### Exercise prompt
Check every line of the entries for "Treat", and copy the lines that hold it.

### 3D scene scripts
********
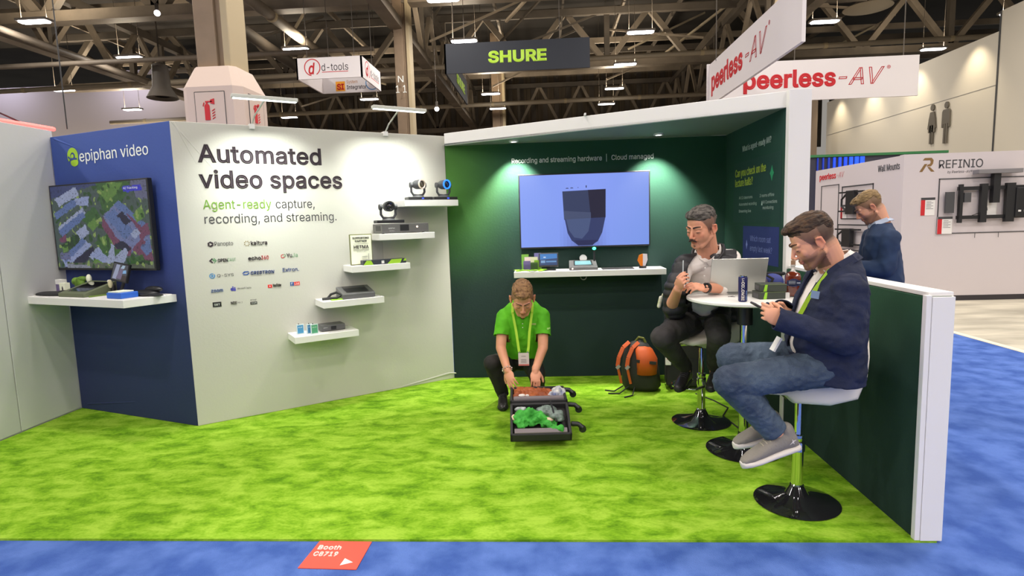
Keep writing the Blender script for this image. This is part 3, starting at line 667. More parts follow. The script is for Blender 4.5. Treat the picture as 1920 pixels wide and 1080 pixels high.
# outline lettering: AV
def peer(parent, o, d, w1, h, wa, gap):
    text('peerless', parent, o, d, w1, h, ink_red, bold=.045); e = Vector(o) + Vector(d) * (w1 + gap)
    text('-AV', parent, e, d, wa, h * 1.0, ink_red, outline=.012, shear=.25)
    text('®', parent, e + Vector(d) * (wa + .05) + Vector((0, 0, h * .75)), d, None, h * .28, ink_red)
peer(rs, (4.80, 14.75, 4.56), X, 2.15, .40, 1.05, .06)
text('peerless', rs, (4.0, 14.55, 4.50), Vector((0, -1, 0)), 2.2, .42, ink_red, bold=.045); text('-AV', rs, (4.0, 12.2, 4.50), Vector((0, -1, 0)), 1.15, .42, ink_red, outline=.012, shear=.25)
text('®', rs, (4.0, 11.0, 4.85), Vector((0, -1, 0)), None, .11, ink_red)

# ---------------- neighbouring booth
pb = mat('neighbour_wall', srgb(205, 196, 198), .8)
PX, PY = 6.05, 10.38
pw1 = box('wall_neighbour_front', (PX, PY, .09), (12.5, PY + .12, 2.5), pb, kind='structure', label='pale neighbouring booth wall headed REFINIO')
pw2 = box('wall_neighbour_side', (PX, PY + .12, .09), (PX + .12, 13.62, 2.49), pb, kind='structure', label='pale neighbouring booth side wall headed Wall Mounts')
box('baseboard_neighbour', (PX, PY - .005, 0), (12.5, PY + .12, .09), mat('base_dark', (.03, .025, .03), .6), kind='structure', label='dark base strip of the neighbouring booth')
WL[pw1.name] = Vector((0, 0, 0)); WL[pw2.name] = Vector((0, 0, 0))
text('REFINIO', pw1, (6.615, PY, 2.25), X, .71, .145, text_grey, bold=.006); text('by Peerless-AV®', pw1, (6.76, PY, 2.165), X, .40, .045, text_grey, shear=.2)
brn = mat('ink_bronze', (.22, .12, .035), .4)
flat([[(.253 + (u - .26) * .80, v) for u, v in q_] for q_ in [[(.32, 2.39), (.36, 2.43), (.50, 2.43), (.54, 2.39), (.53, 2.33), (.49, 2.29), (.40, 2.29), (.43, 2.32), (.47, 2.33), (.485, 2.36), (.47, 2.39)], [(.26, 2.20), (.36, 2.33), (.42, 2.33), (.32, 2.20)], [(.42, 2.28), (.47, 2.28), (.57, 2.20), (.50, 2.20)]]], pw1, (PX, PY, 0), X, brn, 'logo')
text('peerless', pw2, (PX, 13.42, 2.27), Vector((0, -1, 0)), .72, .13, ink_red, bold=.03); text('-AV', pw2, (PX, 12.66, 2.27), Vector((0, -1, 0)), .3, .12, ink_red, outline=.004, shear=.2)
text('Wall Mounts', pw2, (PX, 11.15, 2.27), Vector((0, -1, 0)), .66, .12, text_grey, bold=.012)
def wire_frame(name, parent_thing, u0, v0, u1, v1, xd, th=.02, m_=None):
    return flat([rect(u0, v0, u1 - u0, th), rect(u0, v1 - th, u1 - u0, th), rect(u0, v0, th, v1 - v0), rect(u1 - th, v0, th, v1 - v0)], parent_thing, (0, 0, 0), xd, m_ or text_grey, name, off=.012, thick=.012, world=False)
# mount display on front wall (local: x along wall)
md = thing('mount_display', 'black wall mount bracket assembly with grey top bar in a thin outline frame', 'mount', (PX + .58, PY, 1.15))
wire_frame('outline_frame', md, 0, 0, 1.75, .93, X, .014)
MB().bb((.50, -.20, .98), (1.20, -.05, 1.05)).build('top_bar', mat('bar_grey', srgb(125, 122, 125), .5), md, bevel=.006)
MB().bb((.79, -.14, .50), (.90, -.06, .98)).build('post', black_m, md)
for z in (.24, .72): MB().bb((.27, -.09, z), (1.36, -.05, z + .06)).build('rail', black_m, md)
for x_, w_ in ((.28, .05), (.62, .10), (1.02, .14)): MB().bb((x_, -.12, .18), (x_ + w_, -.06, .82)).build('upright', black_m, md)
MB().bb((1.16, -.14, .26), (1.36, -.08, .74)).build('bracket_plate', black_m, md, bevel=.01)
MB().bb((.08, -.08, .35), (.22, -.05, .70)).build('mesh_panel', dark_grey, md); MB().bb((1.40, -.08, .35), (1.54, -.05, .70)).build('mesh_panel', dark_grey, md)
MB().bb((.35, -.12, .52), (.46, -.07, .68)).build('small_box', dark_grey, md, bevel=.006)
MB().bb((1.20, -.15, .34), (1.24, -.14, .37)).build('white_label', white_pl, md); MB().bb((1.29, -.15, .34), (1.33, -.14, .37)).build('white_label', white_pl, md)
pts = [(.7 + .06 * math.cos(a), -.07, .38 + .09 * math.sin(a)) for a in [i * .5 for i in range(10)]]; MB().tube([(.52, -.07, .30)] + pts, .006, 6).build('cable', black_m, md)
for u in (.62, 1.0): MB().cyl((u, -.02, 0), (u, -.02, -.08), .004, seg=5).build('hook_wire', text_grey, md)
MB().bb((.78, -.012, .24), (.95, -.005, .55)).build('white_sheet', white_pl, md)
def red_card(loc, xd, label, w_=.23, h_=.30):
    t = thing('info_card', label, 'card', loc)
    flat([rect(0, 0, w_, h_)], t, (0, 0, 0), xd, white_pl, 'card_sheet', off=.01, thick=.008, world=False)
    flat([rect(0, 0, w_ * .3, h_ * .86)], t, (0, 0, 0), xd, ink_red, 'red_stripe', off=.012, thick=.002, world=False)
    flat([rect(0, h_ * .86, w_, h_ * .14)], t, (0, 0, 0), xd, text_grey, 'grey_header', off=.0125, thick=.002, world=False)
    flat([rect(w_ * .38, h_ * (.76 - .08 * k), w_ * (.5 if k % 2 else .35), h_ * .02) for k in range(6)], t, (0, 0, 0), xd, text_grey, 'fine_print', off=.0125, thick=.002, world=False)
    return t
red_card((PX + .30, PY, 1.47), X, 'red and white info card left of the black mount display'); red_card((PX + .575, PY - .02, 1.15), X, 'red and white info card on the lower corner of the display frame', .24, .29)
Ym = Vector((0, -1, 0))
for (ya_, z_, w_, h_, lb) in ((12.42, 1.42, 1.15, .66, 'upper black wall mount in an outline frame on the side wall'), (12.55, .80, 1.2, .52, 'lower black wall mount in an outline frame on the side wall')):
    t = thing('wall_mount', lb, 'mount', (PX, ya_, z_)); wire_frame('outline_frame', t, 0, 0, w_, h_, Ym, .02)
    for z in (h_ * .22, h_ * .78): MB().bb((-.12, -w_ * .85, z), (-.06, -.12, z + .03)).build('mount_arm', black_m, t)
    MB().bb((-.14, -w_ * .62, h_ * .15), (-.05, -w_ * .36, h_ * .85)).build('mount_plate', black_m, t, bevel=.01)
    MB().tube([(-.12, -w_ * .36, h_ * .75), (-.14, -w_ * .24, h_ * .6), (-.14, -w_ * .24, h_ * .4), (-.12, -w_ * .36, h_ * .25)], .02, 8).build('mount_loop', black_m, t)
red_card((PX, 12.44, 1.43), Ym, 'narrow red and white info card on the side wall frame', .24, .28)
t = thing('panel_outline', 'thin black rectangle outline on the neighbouring side wall', 'outline', (PX, 13.32, .6)); wire_frame('outline_frame', t, 0, 0, .77, 1.54, Ym, .012)
# blue lit booth behind
bl = box('wall_blue_lights', (8.2, 20, 0), (13, 20.2, 3.34), mat('dark_purple', (.035, .035, .06), .7), kind='structure', label='dark booth wall with glowing blue strips behind the neighbour')
MB().bb((8.2, 19.95, 3.34), (13, 20.05, 3.42)).build('green_rail', mat('rail_green', (.03, .18, .06), .6), bl)
for i in range(9): 
    MB().bb((8.9 + i * .17, 19.94, .4), (8.93 + i * .17 + .012 * i, 19.99, 3.32)).build('blue_light_strip', mat('glow_blue%d' % (i // 3), (.01, .03, .4), .5, emit=(.01, .10, 1.0), es=.2 + .5 * (i // 3)), bl)

t = thing('beacon_light', 'small red glowing lamp peeping over the booth corner', 'light', (-.66, 9.0, 0)); MB().ell((0, 0, 2.90), (.09, .09, .05)).build('red_dome', mat('glow_red', (.9, .1, .1), .5, emit=(1, .10, .08), es=3), t, smooth=True); MB().cyl((0, 0, 0), (0, 0, 2.88), .04, seg=12).build('post', dark_grey, t)
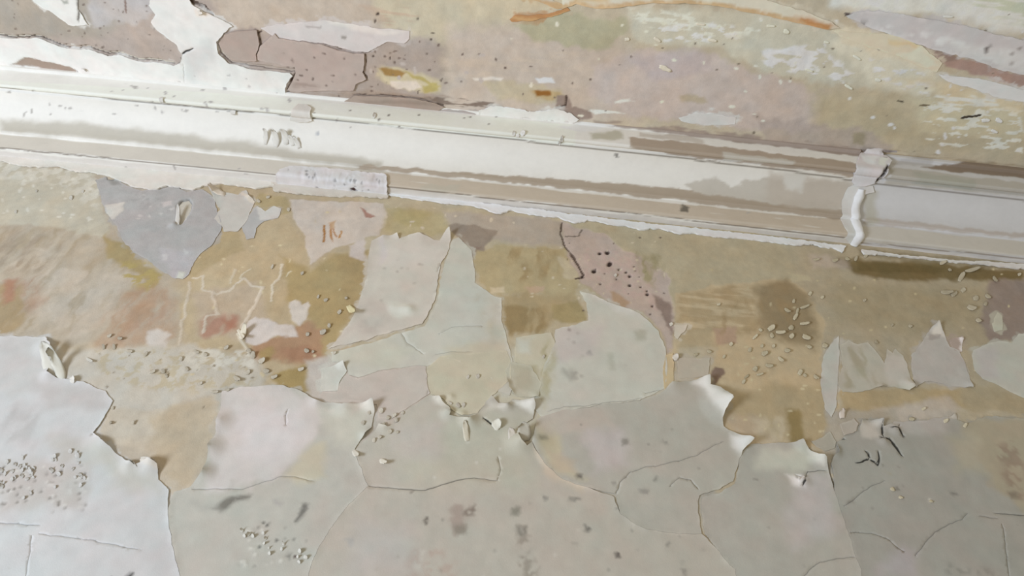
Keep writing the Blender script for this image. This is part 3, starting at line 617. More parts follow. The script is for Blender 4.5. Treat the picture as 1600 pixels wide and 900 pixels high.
# ------------------------------------------------------------------ the thick lower coats of paint, split by the cracks between them
SEAM = []
def coat(poly, rgb, label, **k):
    k['h'] = k['h'] - 1.0; k['t'] = 1.1
    q = []
    for p in pts(poly):
        near = [s for s in SEAM if math.hypot(s[0] - p[0], s[1] - p[1]) < 4.6]
        q.append(min(near, key=lambda s: math.hypot(s[0] - p[0], s[1] - p[1])) if near else p)
    k['lifts'] = [(a, b, r * 1.15, z * 1.6) for a, b, r, z in k['lifts']]
    SEAM.extend(q); poly = ' '.join('%g,%g' % p for p in q); rgb = tuple(c * .97 for c in rgb)
    return sheet('paint_coat', WALL, poly, rgb, parent=wall, label=label, inset=k.pop('inset', .15), **k)
sm = T
coat('-260,520 0,526 40,527 70,528 82,540 76,562 78,585 92,592 112,594 140,600 165,612 176,628 170,642 158,662 145,678 165,692 186,712 212,729 236,721 248,728 248,750 264,767 262,795 266,830 273,870 283,900 292,1240 -260,1240',
  (220,224,231), 'bluish white lower coat of paint with a straight torn top edge', h=2.4, t=1.6, x=130, edge=(2.2, 9), step=4.2,
  lifts=[(240,722,24,9),(80,540,26,5),(165,690,30,5),(205,726,16,5),(78,585,16,5)],
  cracks=[('-10,818 30,819 62,821',1.2,1.2),('62,834 100,839 140,845 170,850 220,860',.9,.9),('50,838 44,880 40,920',.7,.7),('165,655 150,672 145,680',1.4,2.)],
  patches=[('222,722 248,727 247,738 226,733',(232,224,212),T(soft=4,warp=2,op=.85)),('60,530 80,540 78,580 66,560',(226,226,224),T(soft=4,warp=2,op=.85)),('20,500 90,540 80,600 20,620 -20,560',(214,214,219),T(soft=16)),('20,640 60,650 50,700 15,690',(196,196,200),T(soft=10,op=.6,tex='streak')),('0,620 20,620 30,690 0,700',(198,199,204),T(soft=8,op=.6,tex='streak')),  # first two: cleaner paint on the lips, also carrying a painted highlight
   ('0,720 140,725 130,790 0,800',(204,199,197),T(soft=12,op=.8)),('80,680 160,690 180,720 100,720',(198,198,192),T(soft=14,op=.7)),('150,700 250,740 250,770 180,760',(200,200,192),T(soft=14,op=.7)),
   ('60,600 160,610 170,640 80,640',(206,206,210),T(soft=10))] + dots(60, -10, 140, 722, 800, (150,146,142), .8, 2.4, dh=-1) + dots(30, -10, 140, 722, 800, (224,224,224), 1, 3, dh=1) + dots(24, 0, 270, 600, 900, (180,180,180), .8, 1.8) + [('198,896 205,898 204,904 198,902',(60,60,62),T(soft=2))])
coat('274,769 296,763 318,741 328,700 338,675 344,640 347,612 380,605 440,602 470,611 495,628 520,630 535,634 560,632 583,629 585,650 580,668 562,690 553,706 565,732 574,760 546,790 518,825 495,862 480,910 468,1240 294,1240 285,900 275,870 268,830 264,795',
  (199,197,188), 'pale grey coat with a pinkish white upper half and a dark smear', h=2.2, t=1.5, x=400, edge=(2., 8), step=4.2,
  lifts=[(582,630,18,8),(540,634,22,4),(343,660,24,5),(328,700,24,6),(318,740,20,6),(575,680,14,5),(495,628,14,3)],
  cracks=[('300,766 340,765 380,764 410,755 440,746 460,745 490,752',1.3),('448,664 446,650 450,640',1.)],
  patches=[('540,636 583,630 584,646 566,640',(228,222,212),T(soft=4,warp=2,op=.85)),('345,606 440,600 495,628 506,655 480,705 438,742 380,758 318,770 330,700',(212,205,203),T(soft=6,warp=6)),('370,640 470,640 480,690 430,720 380,720',(216,210,212),T(soft=16)),  # first patch: cleaner lip paint with its highlight painted in
   ('480,700 510,690 512,745 480,758 440,745',(202,192,168),T(soft=8,warp=6)),('500,640 580,640 560,700 520,700',(200,198,184),T(soft=12)),('510,640 560,634 580,640 520,648',(212,202,192),T(soft=5,tex='streak',lo=-.1,hi=.05)),
   ('330,790 345,784 360,778 380,776 394,777 392,781 372,784 358,792 345,796 336,794',(134,130,122),T(soft=3,warp=4)),('285,780 330,786 345,796 310,796',(184,184,178),T(soft=8,op=.7)),
   ('478,783 486,784 484,794 476,804 468,818 464,816 470,800',(128,126,120),T(soft=2.5,warp=3)),('340,750 370,752 365,770 350,768',(192,186,180),T(soft=5,op=.7,tex='streak')),
   ('425,780 440,785 436,792 426,788',(180,176,172),T(soft=3))] + dots(26, 370, 490, 815, 890, (120,118,112), 1, 2.4, dh=-.8) + dots(16, 370, 440, 820, 890, (216,214,206), 1.4, 3, dh=1) + [('414,819 417,818 418,823 414,823',(60,58,56),T(soft=1.5)),('466,867 470,867 470,871 466,871',(80,54,50),T(soft=1.2)),('450,878 454,868 460,867 456,872 453,882',(104,102,96),T(soft=1.2))])
coat('578,760 569,730 557,706 568,690 586,673 592,662 606,668 622,660 634,642 655,629 672,618 686,620 692,628 704,640 702,651 716,651 733,658 748,644 760,629 768,621 779,630 792,635 799,624 812,626 834,627 836,640 833,655 813,667 809,680 815,692 823,698 831,692 849,722 879,750 919,762 960,777 968,802 984,814 1009,827 1059,834 1096,835 1119,857 1149,892 1188,1240 470,1240 482,910 498,864 521,827 549,792',
  (189,181,167), 'broad warm cream lower coat with a forked hairline crack', h=2.2, t=1.5, x=760, edge=(2.2, 8), step=4.4,
  lifts=[(834,629,20,7),(734,657,18,6),(792,634,12,5),(768,622,14,4),(700,645,14,5),(812,690,26,6),(690,622,14,4),(600,666,14,3)],
  cracks=[('577,760 600,762 640,766 665,767 690,758 715,751 740,748 777,751',2.,2.2),('777,750 782,735 778,715',.8,.8),('757,655 765,660 776,668',2.,3.),('682,617 695,624',1.6,2.)],
  patches=[('796,626 834,627 836,650 828,640 812,634 798,632',(220,214,204),T(soft=4,warp=2,op=.85)),('735,652 748,644 764,632 780,634 792,638 770,640 748,652',(208,202,190),T(soft=4,warp=2,op=.85)),('672,620 690,622 704,640 690,634',(208,204,190),T(soft=4,warp=2,op=.85)),('806,672 815,693 822,700 808,694',(216,208,196),T(soft=4,warp=2,op=.85)),('832,692 850,722 880,750 856,738 838,714',(206,192,174),T(soft=4,warp=2,op=.85)),('600,660 830,650 830,760 640,760',(188,182,163),T(soft=30)),('690,640 780,640 800,720 700,740',(186,182,164),T(soft=20,op=.8)),('610,660 700,660 690,720 620,720',(194,184,174),T(soft=16)),  # first five: cleaner lips, lightened to paint in their highlights
   ('700,796 712,790 726,795 728,806 724,832 712,840 702,826 706,810',(166,150,138),T(soft=4,warp=7,op=.9)),('722,794 742,790 742,802 726,808',(140,126,114),T(soft=3,warp=4,tex='mottle',ms=5)),('704,820 724,818 724,838 708,838',(142,130,116),T(soft=3,op=.8)),
   ('808,822 826,822 824,836 810,838',(134,128,116),T(soft=3,warp=5)),('808,838 824,840 836,880 838,915 822,915 812,870',(156,146,132),T(soft=4,warp=7,tex='mottle',ms=6)),('800,795 815,790 814,806 800,806',(140,136,122),T(soft=3,warp=4)),
   ('640,862 690,858 712,880 700,930 650,930',(182,162,148),T(soft=8,warp=10,op=.8,tex='mottle',ms=10,lo=-.12)),('652,850 670,860 662,900 648,890',(196,190,178),T(soft=4,tex='mottle',ms=5)),
   ('830,680 870,720 920,752 905,770 850,740',(198,178,152),T(soft=8,warp=4,op=.7)),('560,820 640,820 640,900 540,900',(190,184,180),T(soft=24,op=.7)),
   ('893,780 902,779 912,782 900,786',(120,116,108),T(soft=2)),('846,775 856,780 850,784',(134,130,122),T(soft=2)),('916,820 922,824 923,834 917,832',(112,106,98),T(soft=2)),('893,850 902,848 900,854',(120,116,108),T(soft=2)),('960,860 966,860 966,866 960,866',(84,78,72),T(soft=1.4)),('1036,850 1042,848 1042,856',(130,124,114),T(soft=2)),
   ('1060,876 1076,880 1074,905 1062,905',(146,138,126),T(soft=4,tex='mottle',ms=5)),('660,810 666,810 664,818 660,816',(120,112,102),T(soft=1.5)),('536,840 552,842 556,856 546,856',(176,174,170),T(soft=3)),('640,768 648,768 646,774 640,774',(150,140,128),T(soft=2))] + dots(30, 560, 1100, 770, 900, (150,144,132), .8, 2.2) + dots(12, 560, 1000, 690, 900, (200,196,184), 1.5, 3))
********
### Exercise answer
Keep writing the Blender script for this image. This is part 3, starting at line 667. More parts follow. The script is for Blender 4.5. Treat the picture as 1920 pixels wide and 1080 pixels high.
Keep writing the Blender script for this image. This is part 3, starting at line 617. More parts follow. The script is for Blender 4.5. Treat the picture as 1600 pixels wide and 900 pixels high.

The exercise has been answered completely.